Abortion referendum, please

New Zealand should have three referenda later this year, not two.  There will be referenda on the “conscience issues” of euthanasia (End of Life Choice Bill) and the legalisation of cannabis.  There should also be a referendum for the most difficult conscience issue of all – widely increased access to abortion (Abortion Legislation Bill).

The Government wants New Zealanders to pretend that abortion is not a conscience issue: the effect of the Abortion Legislation Bill is to rebrand abortion as a “health issue”.  According to this view, the pregnant woman is the only person involved: the embryo/foetus is just a mass; the woman suffers from a condition (pregnancy) that is resolved by removing the mass.

It is not necessary here to describe how ludicrous and repulsive this view is; it is enough to point out that it is highly contentious – probably the most contentious moral issue most of us have ever encountered.  Many New Zealanders consider the embryo/foetus to be either a human being or, in terms of its potential, “human enough” to require serious recognition and protection.

The pretence that this morally highly contentious issue is not a conscience issue at all is nothing short of dishonest – and should be rejected out of hand, not only in the interests of reason and common sense but also as a protest against that dishonesty.

This dishonesty was reinforced by the decision to exclude men (so far as possible) from membership of the Select Committee and by the Select Committee’s decision that submitters who oppose the Bill altogether (seeing no way to tweak it into decent shape) would not be permitted to appear before the Committee.  Only those who support increased access to abortion were granted the privilege of a hearing.  To use the machinery of our democracy to reduce public access to democratic processes is profoundly wrong.

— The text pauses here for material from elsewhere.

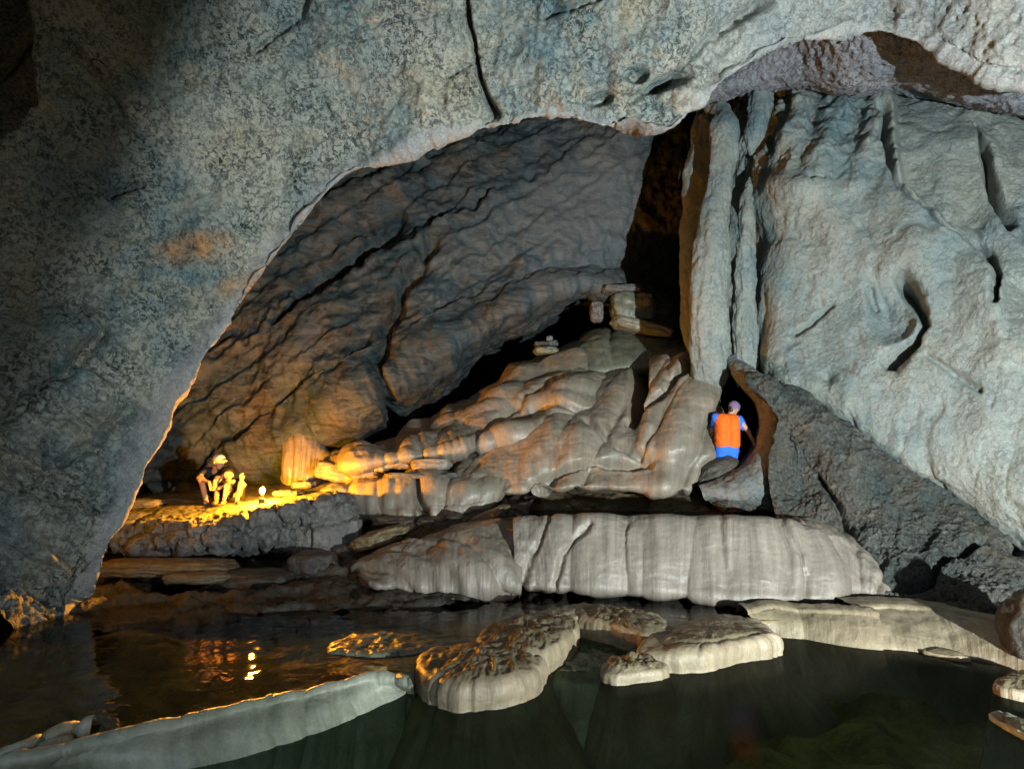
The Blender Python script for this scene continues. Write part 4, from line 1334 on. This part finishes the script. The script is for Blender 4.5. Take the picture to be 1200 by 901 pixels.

As the Bill is not yet law, it remains for Parliament to decide whether abortion is a conscience issue or a health issue.  For that reason, Parliament might (or might not) decide that the decision whether or not to pass the Bill is indeed a “conscience issue” and allow MPs a “personal vote” rather than a “party vote”.  However, Parliament could also make a far better decision – put the matter to a referendum, along with euthanasia and cannabis.

There are compelling reasons why the issue should be resolved by referendum:

1)      It is completely ridiculous to have a referendum on euthanasia, which allows a person to take their own life or to agree to be killed, and not to have a referendum on abortion which, according to many of us, allows a human being to be killed without their consent.  Our law-making processes should not be ridiculous.

2)      A referendum involves voting by secret ballot.  However, when MPs cast a “personal vote”, they do so visibly, without the protection of secrecy.  There may have been times when an MP’s conscience was safe from scrutiny and condemnation – he or she could express a conscientious objection with impunity.  Certainly, this is not the case now.  We see all around us that the ideologies of wokeness govern not only the law but also morality, and are equally dogmatic, condemning and unforgiving in both settings.  We see that a conscientious objection to any woke dictate is “wrong” and is punished severely – for example, by crippling the objector’s career.  MPs are no exception, they are ring-barked by wokeness in general and by hardline feminism in particular.  They are not free, as perhaps they once were, to vote according to their conscience.  We citizen voters are not as yet under siege to the same extent; and, anyhow, we have the security of a secret ballot.  So, the issue should be left to us.

Abortion on demand is a conscience issue that should be addressed by those who are still free to vote with their conscience – the electorate, in a referendum.